Promising the “ultimate handbook to self-improvement”

Sean Goulding
Sean Goulding

Worthing’s Sean Goulding is promising the “ultimate handbook to self-improvement” with his new publication Analogous Life.

The book has been published by Zenkar Publishing (zenkarpublishing.com), £4.97 for the paperback, £2.97 for the Kindle/Kobo copies.

Sean, aged 19, said: “The book has been an experimental project since the day I was born yetI didn’t realise it until recently. The book explores the culmination of knowledge I have gained throughout my entire life on how to progress and improve.

“However, on reflection, only recently I have pieced together all the puzzle to give readers the necessary components for sustained self-improvement. The book is significant to me as it teaches the lessons I genuinely use on a day-to-day basis.

“I am also an avid reader and frequently encounter books that are jam packed full of filler words and repetitive phrases which consume 50 per cent of the books. My book will appeal to people because it isn’t full of filler words or repetitive phrases and gives you the teaching directly through the story – for this reason I have dubbed Analogous Life as the no-nonsense guide to self-improvement.

“The contents page also allows readers to review lessons whenever they want, without having to climb through pages of nonsense and filler words first. Everyone who has read the book so far has enjoyed it and commented on the lack of nonsense and filler sentences/words. The book may also be controversial to some as it challenges some ideas they may have portrayed as helpful; I debunk some of these ideas and provide alternatives. The book teaches you to be exceptional as I have found a norm to be people feeling unhappy.

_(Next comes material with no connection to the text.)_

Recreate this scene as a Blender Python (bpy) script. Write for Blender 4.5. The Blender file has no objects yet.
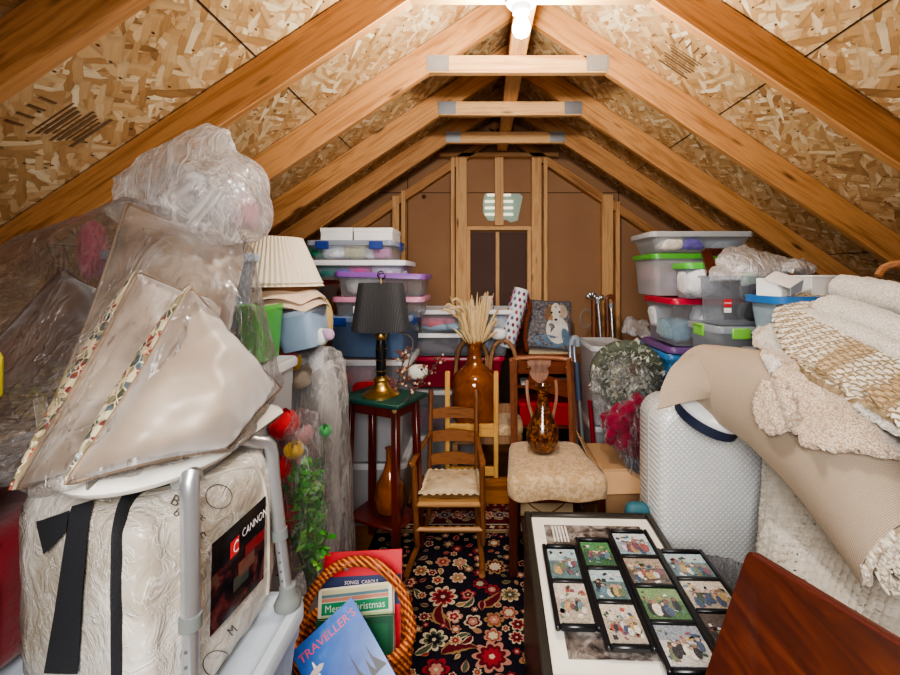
import bpy, bmesh, math, random
from mathutils import Vector as V, Matrix as Mx, noise as NZ, Euler
from mathutils.bvhtree import BVHTree
R = math.radians
PI = math.pi
rnd = random.Random(7)
scene = bpy.context.scene
COL = scene.collection

def P(px, py, d):
    """photo pixel + distance along the room -> point (camera eye 1.5 m up)"""
    return V(((px - 482) / 450 * d, d, 1.5 - (py - 275) / 450 * d))

# ------------------------------------------------------------------ materials
def lin(h):
    if isinstance(h, (tuple, list)): return tuple(h[:3]) + (1,)
    h = h.lstrip('#')
    o = []
    for i in (0, 2, 4):
        c = int(h[i:i+2], 16) / 255
        o.append(c / 12.92 if c <= .04045 else ((c + .055) / 1.055) ** 2.4)
    return tuple(o) + (1,)

class NT:
    def __init__(s, name):
        s.mat = bpy.data.materials.new(name); s.mat.use_nodes = True
        s.t = s.mat.node_tree; s.t.nodes.clear()
        s.out = s.n('ShaderNodeOutputMaterial')
    def n(s, typ, ins=None, **kw):
        nd = s.t.nodes.new(typ)
        for k, v in kw.items(): setattr(nd, k, v)
        for k, v in (ins or {}).items():
            sk = nd.inputs[k]
            if isinstance(v, bpy.types.NodeSocket): s.t.links.new(v, sk)
            elif isinstance(v, bpy.types.Node): s.t.links.new(v.outputs[0], sk)
            else: sk.default_value = v
        return nd
    def math(s, op, a, b=0.0, clamp=False):
        nd = s.n('ShaderNodeMath', operation=op, use_clamp=clamp)
        for i, v in enumerate((a, b)):
            if isinstance(v, bpy.types.NodeSocket): s.t.links.new(v, nd.inputs[i])
            elif isinstance(v, bpy.types.Node): s.t.links.new(v.outputs[0], nd.inputs[i])
            else: nd.inputs[i].default_value = v
        return nd.outputs[0]
    def mix(s, f, a, b, mode='MIX'):
        nd = s.n('ShaderNodeMix', data_type='RGBA', blend_type=mode)
        for k, v in ((0, f), (6, a), (7, b)):
            if isinstance(v, bpy.types.NodeSocket): s.t.links.new(v, nd.inputs[k])
            elif isinstance(v, bpy.types.Node): s.t.links.new(v.outputs[0], nd.inputs[k])
            else: nd.inputs[k].default_value = v
        return nd.outputs[2]
    def ramp(s, fac, stops, interp='LINEAR'):
        nd = s.n('ShaderNodeValToRGB', {'Fac': fac})
        cr = nd.color_ramp; cr.interpolation = interp
        while len(cr.elements) < len(stops): cr.elements.new(.5)
        for e, (p, c) in zip(cr.elements, stops):
            e.position = p
            e.color = lin(c) if not isinstance(c, (int, float)) else (c, c, c, 1)
        return nd.outputs[0]
    def coord(s, scale=(1, 1, 1), rot=(0, 0, 0), kind='Object', rand=False):
        tc = s.n('ShaderNodeTexCoord')
        v = tc.outputs[kind]
        if rand:
            oi = s.n('ShaderNodeObjectInfo')
            mul = s.math('MULTIPLY', oi.outputs['Random'], 37.0)
            add = s.n('ShaderNodeVectorMath', {0: v, 1: mul}, operation='ADD')
            v = add.outputs[0]
        mp = s.n('ShaderNodeMapping', {'Vector': v, 'Scale': scale, 'Rotation': rot})
        return mp.outputs[0]
    def noise(s, vec, scale, detail=4, rough=.55, dist=0):
        return s.n('ShaderNodeTexNoise', {'Vector': vec, 'Scale': scale, 'Detail': detail, 'Roughness': rough, 'Distortion': dist}).outputs[0]
    def bump(s, h, strength=.3, dist=.01, normal=None):
        i = {'Height': h, 'Strength': strength, 'Distance': dist}
        if normal is not None: i['Normal'] = normal
        return s.n('ShaderNodeBump', i).outputs[0]
    def bsdf(s, **k):
        names = {'color': 'Base Color', 'rough': 'Roughness', 'metal': 'Metallic', 'normal': 'Normal', 'spec': 'Specular IOR Level',
                 'alpha': 'Alpha', 'trans': 'Transmission Weight', 'ior': 'IOR', 'sheen': 'Sheen Weight', 'coat': 'Coat Weight',
                 'emis': 'Emission Color', 'emis_s': 'Emission Strength', 'sss': 'Subsurface Weight'}
        return s.n('ShaderNodeBsdfPrincipled', {names[a]: b for a, b in k.items() if b is not None})
    def done(s, sh):
        s.t.links.new(sh.outputs[0] if isinstance(sh, bpy.types.Node) else sh, s.out.inputs[0])
        return s.mat

CACHE = {}
def plain(color, rough=.5, metal=0.0, spec=.5, bump=0, bscale=60, var=.12):
    """flat paint / plastic / cloth colour with a light noise variation"""
    key = (str(color), rough, metal, spec, bump, bscale, var)
    if key in CACHE: return CACHE[key]
    m = NT('surface_' + str(color).strip('#'))
    co = m.coord()
    c = lin(color)
    nz = m.noise(co, 9, 3)
    cc = m.mix(nz, tuple(x * (1 - var) for x in c[:3]) + (1,), tuple(min(1, x * (1 + var)) for x in c[:3]) + (1,))
    nor = m.bump(m.noise(co, bscale, 3), bump, .01) if bump else None
    CACHE[key] = m.done(m.bsdf(color=cc, rough=rough, metal=metal, spec=spec, normal=nor))
    return CACHE[key]

def cloth(color, bump=.35, bscale=14, fine=350, sheen=.3, dark=.72):
    """woven cloth: soft folds plus fine weave"""
    key = ('cloth', color, bump, bscale, fine, sheen, dark)
    if key in CACHE: return CACHE[key]
    m = NT('cloth_' + color.strip('#'))
    co = m.coord()
    c = lin(color)
    nz = m.noise(co, bscale, 4)
    cc = m.mix(m.ramp(nz, [(.3, 0.0), (.7, 1.0)]), tuple(x * dark for x in c[:3]) + (1,), c)
    n1 = m.bump(nz, bump, .02)
    n2 = m.bump(m.noise(co, fine, 2), .25, .002, n1)
    CACHE[key] = m.done(m.bsdf(color=cc, rough=.85, normal=n2, sheen=sheen, spec=.2))
    return CACHE[key]

def wood(name, c1, c2, rough=.5, scale=1.0, axis='X', rand=True, spec=.4, knots=True, coat=0):
    key = ('wood', name)
    if key in CACHE: return CACHE[key]
    m = NT('wood_' + name)
    st = {'X': (1.2, 14, 14), 'Y': (14, 1.2, 14), 'Z': (14, 14, 1.2)}[axis]
    co = m.coord(scale=tuple(x * scale for x in st), rand=rand)
    n1 = m.noise(co, 1.0, 5, .6, 1.2)
    st2 = {'X': (3, 90, 90), 'Y': (90, 3, 90), 'Z': (90, 90, 3)}[axis]
    co2 = m.coord(scale=tuple(x * scale for x in st2), rand=rand)
    n2 = m.noise(co2, 1.0, 3)
    f = m.math('ADD', m.math('MULTIPLY', n1, .7), m.math('MULTIPLY', n2, .3))
    cc = m.ramp(f, [(.36, c2), (.5, c1), (.66, c2)])
    if knots:
        co3 = m.coord(scale=(2.2, 9, 9) if axis == 'X' else ((9, 2.2, 9) if axis == 'Y' else (9, 9, 2.2)), rand=rand)
        vo = m.n('ShaderNodeTexVoronoi', {'Vector': co3, 'Scale': 1.0})
        kf = m.ramp(vo.outputs['Distance'], [(.05, 1.0), (.13, 0.0)])
        dk = tuple(x * .3 for x in lin(c2)[:3]) + (1,)
        cc = m.mix(kf, cc, dk)
    nor = m.bump(n2, .15, .003)
    CACHE[key] = m.done(m.bsdf(color=cc, rough=rough, normal=nor, spec=spec, coat=coat))
    return CACHE[key]

def glassy(name, color, density=.5, rough=.25, spec=.6):
    """thin frosted plastic sheet: part see-through, part diffuse"""
    key = ('glassy', name)
    if key in CACHE: return CACHE[key]
    m = NT('plastic_' + name)
    co = m.coord()
    c = lin(color)
    nor = m.bump(m.noise(co, 25, 2), .12, .01)
    pr = m.bsdf(color=c, rough=rough, spec=spec, normal=nor)
    tl = m.n('ShaderNodeBsdfTranslucent', {'Color': c})
    body = m.n('ShaderNodeMixShader', {0: .35, 1: pr, 2: tl})
    tr = m.n('ShaderNodeBsdfTransparent', {'Color': tuple(.35 + .65 * x for x in c[:3]) + (1,)})
    lw = m.n('ShaderNodeLayerWeight', {'Blend': .35})
    f = m.math('ADD', m.math('MULTIPLY', lw.outputs['Facing'], .35), density, True)
    CACHE[key] = m.done(m.n('ShaderNodeMixShader', {0: f, 1: tr, 2: body}))
    return CACHE[key]

def film(name, density=.1, wr=.35, scale=6.0, tint='#f2f2f6', rough=.16, stretch=(1, 1, .45), thin=.05, bs=.9, tl_=.4):
    """crumpled clear polythene: see-through, with milky creases"""
    key = ('film', name)
    if key in CACHE: return CACHE[key]
    m = NT('film_' + name)
    co = m.coord(scale=stretch)
    n1 = m.noise(co, scale, 4, .6, 1.6)
    n2 = m.noise(co, scale * 3.3, 3, .55, 1.0)
    r1 = m.ramp(m.math('ABSOLUTE', m.math('SUBTRACT', n1, .5)), [(0, 1.0), (thin, 0.0)])
    r2 = m.ramp(m.math('ABSOLUTE', m.math('SUBTRACT', n2, .5)), [(0, .6), (thin * .8, 0.0)])
    r = m.math('MAXIMUM', r1, r2)
    h = m.math('ADD', m.math('MULTIPLY', n1, 1.0), m.math('MULTIPLY', n2, .35))
    nor = m.bump(m.math('ADD', h, m.math('MULTIPLY', r, .12)), bs, .05)
    c = lin(tint)
    pr = m.bsdf(color=c, rough=rough, spec=.9, normal=nor)
    tl = m.n('ShaderNodeBsdfTranslucent', {'Color': c, 'Normal': nor})
    body = m.n('ShaderNodeMixShader', {0: tl_, 1: pr, 2: tl})
    tr = m.n('ShaderNodeBsdfTransparent', {'Color': (.97, .97, .98, 1)})
    lw = m.n('ShaderNodeLayerWeight', {'Blend': .3})
    f = m.math('ADD', m.math('ADD', m.math('MULTIPLY', lw.outputs['Facing'], .12), density), m.math('MULTIPLY', r, wr), True)
    base = m.n('ShaderNodeMixShader', {0: f, 1: tr, 2: body})
    gl = m.n('ShaderNodeBsdfGlossy', {'Color': (1, 1, 1, 1), 'Roughness': rough, 'Normal': nor})
    lw2 = m.n('ShaderNodeFresnel', {'IOR': 1.45, 'Normal': nor})
    CACHE[key] = m.done(m.n('ShaderNodeMixShader', {0: m.math('MULTIPLY', lw2, .6, True), 1: base, 2: gl}))
    return CACHE[key]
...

“Statistics found on the forthwithlife website support my discovery as from a sample size of 2,000, it states that 85 per cent, therefore 1,700 out of 2,000, people ‘are experiencing a clearly recognisable level of worry regularly.’ This is why the book aims to teach people to challenge mediocrity; if not many people are happy, you won’t become happy by following what everyone else is doing.

“I came to write it as I would often talk to people about any problems they had been having and although the responses were different, they all had the same fundamental remedy. Although everyone thinks that their problems are unique, 99 per cent of the time they are the same problems as everyone else, just with different characters in their story. This led me to writing the book because instead of repeating myself in suggesting ideas to people to improve themselves I could refer them to my book.

“This would save us time and would also mean they can carry it around with them as a reference guide. I like my book to be used as a reference to be carried around and for specific chapters to be viewed whenever someone is in need of guidance. Hence the size of my paperback - this way people can easily carry a source of education around with them. The book is aimed at anyone wanting to improve, I don’t have an age limit to the book. I recently read an interesting quote which said something like ‘you only become old when you stop learning.’ So anyone willing to learn from my book, with an open minded approach, will love my book, regardless of their age. This book is a stand-alone publication, but I am working on my next book and have other books in mind which are based on specific components of self-improvement. For example, in my next book I aim to explore and suggest ways to optimise our neurological reward system. I started writing the book at the beginning of my summer after my first year at university. I had already noted down a lot of ideas as a reference in my notepad prior to this.”